→ Your instructions
Leave out the pictures, and write out exactly the lines from the beginning of the material to the line holding "(-1, 0, 0), 1, 0)", that line included, and nothing else.
┌──
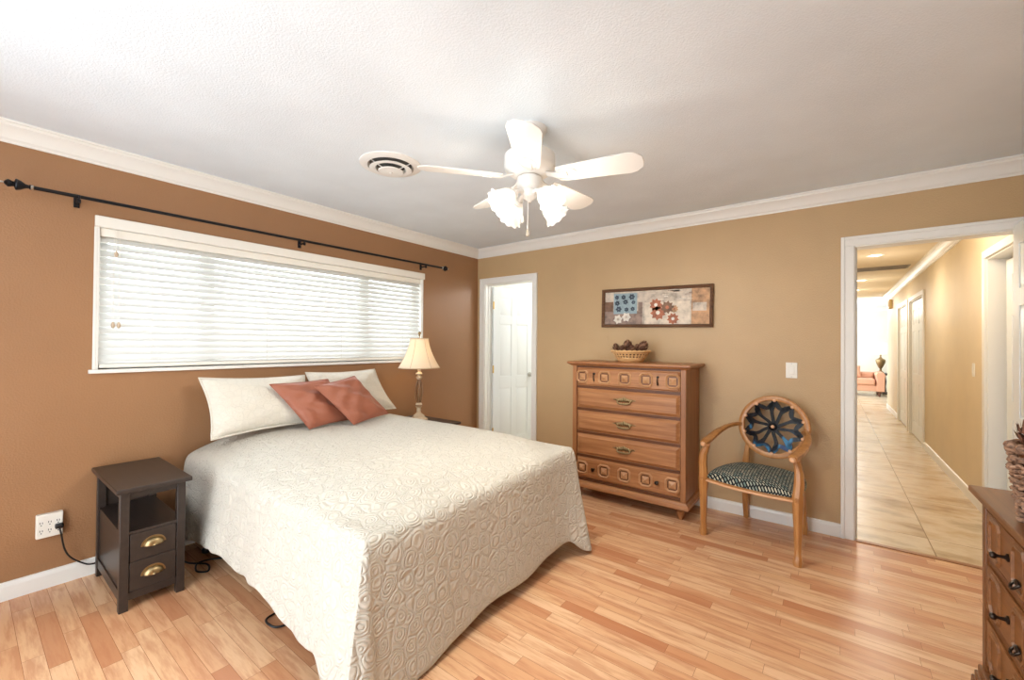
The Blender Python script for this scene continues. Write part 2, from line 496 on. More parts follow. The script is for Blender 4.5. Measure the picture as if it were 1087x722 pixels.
# crown moulding
CROWN = [(0, 0), (0, -.098), (.008, -.098), (.010, -.088), (.022, -.078), (.030, -.058), (.048, -.036), (.066, -.024), (.070, -.012), (.080, -.010), (.080, 0)]
def crown(name, p, q, nrm, mi0=0, mi1=0, mat='trim', z=H):
    b = MB(); p = Vector(p); q = Vector(q); n = Vector(nrm); d = (q - p).normalized(); vs = []; k = len(CROWN)
    for e, mi in ((p, mi0), (q, mi1)):
        for a, h in CROWN: vs.append(e + n * a + d * a * mi + Vector((0, 0, z + h)))
    b.add(vs, [(i, (i + 1) % k, k + (i + 1) % k, k + i) for i in range(k)] + [tuple(range(k)), tuple(range(2 * k - 1, k - 1, -1))])
    return struct(b.build(name, M[mat], smooth=25))
crown('trim_1', (0, YB, 0), (0, 0, 0), (1, 0, 0), 0, -1)
crown('trim_2', (0, 0, 0), (XR, 0, 0), (0, -1, 0), 1, -1)
crown('trim_3', (XR, 0, 0), (XR, YB, 0), (-1, 0, 0), 1, 0)

# door casings
def casing(name, x0, x1, h, wl, wr, wt, y=0, sgn=-1, jamb=WT):
    """stepped casing around an opening in the back wall, plus the jamb lining"""
    b = MB()
    def piece(a0, a1, c0, c1, side):
        b.box((a0, y, c0), (a1, y + sgn * .013, c1))
    o = .012
    # outer band thicker, inner band thinner
    for xa, xb in ((x0 - wl, x0 + .006), (x1 - .006, x1 + wr)):
        b.box((xa, y, 0), (xb, y + sgn * .013, h - .0062))
    b.box((x0 - wl, y, h - .006), (x1 + wr, y + sgn * .013, h + wt))
    b.box((x0 - wl - .001, y, 0), (x0 - wl + .02, y + sgn * .021, h + wt + .001))
    b.box((x1 + wr - .02, y, 0), (x1 + wr + .001, y + sgn * .021, h + wt + .001))
    b.box((x0 - wl + .0202, y, h + wt - .02), (x1 + wr - .0202, y + sgn * .021, h + wt + .001))
    # jamb
    b.box((x0 - .001, y - sgn * .001, 0), (x0 + .014, y - sgn * jamb, h)); b.box((x1 - .014, y - sgn * .001, 0), (x1 + .001, y - sgn * jamb, h))
    b.box((x0 + .0142, y - sgn * .001, h - .014), (x1 - .0142, y - sgn * jamb, h + .001))
    # stop
    b.box((x0 + .0142, y - sgn * .05, 0), (x0 + .024, y - sgn * .085, h - .0144)); b.box((x1 - .024, y - sgn * .05, 0), (x1 - .0142, y - sgn * .085, h - .0144))
    return struct(b.build(name, M['trim'], bevel=.002))
casing('trim_4', D1[0], D1[1], DH, .062, .058, .058)
casing('trim_5', D2[0], D2[1], DH, .066, .06, .058)
b = MB(); b.box((D2[0] + .0145, -.02, 0), (D2[1] - .0145, .02, .006)); struct(b.build('trim_6', M['threshold'], bevel=.002), 'wooden threshold strip between laminate and tile')

# six panel door leaf: hinge edge at local x=0, extends +x, faces -y / +y
def panel_door(name, w, h, loc, rz, label, knob=None, hinges=(), t=.035, hinge_mat='gold', hinge_side=1):
    root = struct_empty(name, loc, rz, label)
    b = MB()
    b.box((0, -t / 2 + .006, 0), (w, t / 2 - .006, h))
    st = .105 * w / .7; mid = .09 * w / .7
    rails = [(0, .2), (.79, .93), (1.56, 1.66), (h - .12, h)]
    for s in (-1, 1):
        ya, yb = s * (t / 2 - .0061), s * t / 2
        for xa, xb in ((0, st), (w - st, w), (w / 2 - mid / 2, w / 2 + mid / 2)):
            b.box((xa, ya, 0), (xb, yb, h))
        for za, zb in rails:
            b.box((st + .0002, ya, za), (w / 2 - mid / 2 - .0002, yb, zb)); b.box((w / 2 + mid / 2 + .0002, ya, za), (w - st - .0002, yb, zb))
        for (r0, r1) in zip(rails[:-1], rails[1:]):
            for xa, xb in ((st, w / 2 - mid / 2), (w / 2 + mid / 2, w - st)):
                g = .012
                if s < 0: b.frustum((xa + g, -t / 2 + .0005, r0[1] + g), (xb - g, -t / 2 + .0062, r1[0] - g), .018, '-y')
                else: b.frustum((xa + g, t / 2 - .0062, r0[1] + g), (xb - g, t / 2 - .0005, r1[0] - g), .018, '+y')
    b.build('leaf', M['door'], root, bevel=.0015)
    if knob:
        k = MB()
        for s in (-1, 1):
            k.lathe([(.028, 0), (.028, .006), (.012, .01), (.011, .03), (.02, .036), (.027, .048), (.026, .058), (.016, .066), (.001, .068)], 20,
                    XF((w - .06, s * t / 2, knob), (PI / 2 if s < 0 else -PI / 2, 0, 0)))
        k.build('knob', M['silver'], root)
    for z in hinges:
        k = MB(); k.lathe([(.006, 0), (.006, .09)], 10, XF((-.004, hinge_side * (t / 2 + .002), z - .045)))
        k.box((0, hinge_side * t / 2, z - .045), (.008, hinge_side * (t / 2 + .002), z + .045))
        k.build('hinge', M[hinge_mat], root)
    return root
th = math.radians(73)
panel_door('door_1', .605, 2.0, (.148, .107, .008), th, 'white six panel door standing ajar beyond the bed', .94, (.28, 1.02, 1.78), hinge_side=-1)
panel_door('door_2', .70, 2.03, (4.224, -.045, .008), math.atan2(-.5, -.012), 'white six panel bedroom door opened against the right wall', .95, (.28, 1.02, 1.78), hinge_mat='silver')

# room seen past the ajar door
b = MB(); b.box((-1.2, 1.7, 0), (1.6, 1.8, H)); b.box((-1.3, WT, 0), (-1.2, 1.8, H)); b.box((1.6, WT, 0), (1.7, 1.8, H))
struct(b.build('wall_bath', M['wall_w']), 'pale wall of the room beyond the ajar door')
b = MB(); b.box((-1.3, WT, H - .001), (1.7, 1.8, H + .1)); struct(b.build('ceiling_bath', M['ceil']))
b = MB(); b.box((-1.3, 0, -.05), (1.7, 1.8, 0)); struct(b.build('floor_bath', M['tile']))
lamp('bath_fill_light', (1.15, 1.0, 2.2), 14, (.93, .97, 1), .12)  # unseen light added to brighten the face of the ajar door

# ------------------------------------------------------------------ hall beyond the doorway
HY = 8.6; HXL = 3.30
b = MB(); b.box((1.71, 0.0001, -.05), (8.0, 13.2, 0)); struct(b.build('floor_hall', M['tile']), 'stone look tile floor of the hall')
# right wall of the hall with three door openings
OP = [(.25, 1.145), (4.0, 5.2), (5.48, 6.62)]; OH = 2.035
b = MB(); ys = [WT]
for a, c in OP:
    b.box((XR - .02, ys[-1], 0), (XR + .13, a, H)); b.box((XR - .02, a, OH), (XR + .13, c, H)); ys.append(c)
b.box((XR - .02, ys[-1], 0), (XR + .13, HY, H)); struct(b.build('wall_hall', M['wall_h']), 'cream hall wall with doors along it')
HX = XR - .02
b = MB(); b.box((HXL - .1, WT, 0), (HXL, HY, H)); struct(b.build('wall_hall_left', M['wall_h']))
b = MB(); b.box((HXL - .1, WT, H), (XR + .13, HY, H + .1)); struct(b.build('ceiling_hall', M['ceil_h']))
baseboard('baseboard_hall', (HX, OP[0][1] + .06, 0), (HX, OP[1][0] - .06, 0), (-1, 0, 0))
baseboard('baseboard_hall_far', (HX, OP[2][1] + .06, 0), (HX, HY, 0), (-1, 0, 0))
crown('trim_7', (HX, WT, 0), (HX, HY, 0), (-1, 0, 0))
def hall_casing(name, a, c, w=.06, dep=.12):
    b = MB(); x = HX
    for ya, yb in ((a - w, a), (c, c + w)): b.box((x - .018, ya, 0), (x, yb, OH))
    b.box((x - .018, a - w, OH + .0002), (x, c + w, OH + w))
    b.box((x - .001, a, 0), (x + dep, a + .014, OH)); b.box((x - .001, c - .014, 0), (x + dep, c, OH)); b.box((x - .001, a + .0142, OH - .014), (x + dep, c - .0142, OH))
    return struct(b.build(name, M['trim'], bevel=.002))
hall_casing('trim_8', *OP[0]); hall_casing('trim_9', *OP[1]); hall_casing('trim_10', *OP[2])
panel_door('door_3', OP[0][1] - OP[0][0] - .105, 1.985, (HX + .1, OP[0][0] + .018, .01), PI / 2, 'cream panelled hall door set deep in its frame')
panel_door('door_4', OP[1][1] - OP[1][0] - .036, 2.0, (HX + .03, OP[1][0] + .018, .01), PI / 2, 'white hall door with three hinges', hinges=(.35, 1.05, 1.75), hinge_mat='pewter', hinge_side=1)
panel_door('door_5', OP[2][1] - OP[2][0] - .036, 2.0, (HX + .03, OP[2][0] + .018, .01), PI / 2, 'white hall door furthest down the hall')
b = MB(); b.box((XR + .14, 0, 0), (XR + .2, HY - .01, H)); struct(b.build('wall_closets', M['wall_w']))
# living room at the end
b = MB(); b.box((1.0, 13.0, 0), (8.0, 13.1, 2.6)); b.box((XR + .13, HY, 0), (8.0, HY + .1, 2.6)); b.box((8.0, HY, 0), (8.1, 13.1, 2.6)); struct(b.build('wall_living', M['wall_w']))
b = MB(); b.box((1.0, HY + .0001, 2.5), (8.1, 13.1, 2.6)); struct(b.build('ceiling_living', M['ceil']))
crown('trim_11', (8, 13.0, 0), (1.0, 13.0, 0), (0, -1, 0), z=2.5)
lamp('living_room_fill_light', (3.6, 10.6, 2.3), 20, (1, .97, .92), .2)  # unseen source added to light the living room

def recessed(x, y, label):
    t = thing('recessed_ceiling_light', label, 'ceiling light', (x, y, H), 0, 'recessed lights along the hall ceiling')
    b = MB(); b.lathe([(.058, -.001), (.062, -.006), (.085, -.006), (.09, -.001)], 28, cap=False); b.build('trim_ring', M['trim'], t)
    b = MB(); b.lathe([(.058, -.004), (.001, -.004)], 28, cap=False); b.build('lens', M['can'], t)
    lamp('recessed_bulb', (0, 0, -.02), CAN_W, (1, .91, .78), .06, t, 'SPOT', spot=2.95)
    lamp('recessed_fill', (0, 0, -.4), CAN_W * .11, (1, .91, .78), .2, t)  # added fill hanging in mid-air to brighten the hall ceiling
recessed(3.785, 2.955, 'lit recessed light in the hall ceiling, nearest the bedroom doorway')
recessed(3.755, 5.346, 'lit recessed light in the hall ceiling, just beyond the vent grille')
recessed(3.735, 6.88, 'lit recessed light in the hall ceiling, furthest down the hall')
lamp('hall_fill_near_door', (3.75, .9, 2.3), CAN_W * .5, (1, .91, .78), .08)  # invented out-of-view light for the near end of the hall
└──
→ Finished answer
The Blender Python script for this scene continues. Write part 2, from line 496 on. More parts follow. The script is for Blender 4.5. Measure the picture as if it were 1087x722 pixels.
# crown moulding
CROWN = [(0, 0), (0, -.098), (.008, -.098), (.010, -.088), (.022, -.078), (.030, -.058), (.048, -.036), (.066, -.024), (.070, -.012), (.080, -.010), (.080, 0)]
def crown(name, p, q, nrm, mi0=0, mi1=0, mat='trim', z=H):
    b = MB(); p = Vector(p); q = Vector(q); n = Vector(nrm); d = (q - p).normalized(); vs = []; k = len(CROWN)
    for e, mi in ((p, mi0), (q, mi1)):
        for a, h in CROWN: vs.append(e + n * a + d * a * mi + Vector((0, 0, z + h)))
    b.add(vs, [(i, (i + 1) % k, k + (i + 1) % k, k + i) for i in range(k)] + [tuple(range(k)), tuple(range(2 * k - 1, k - 1, -1))])
    return struct(b.build(name, M[mat], smooth=25))
crown('trim_1', (0, YB, 0), (0, 0, 0), (1, 0, 0), 0, -1)
crown('trim_2', (0, 0, 0), (XR, 0, 0), (0, -1, 0), 1, -1)
crown('trim_3', (XR, 0, 0), (XR, YB, 0), (-1, 0, 0), 1, 0)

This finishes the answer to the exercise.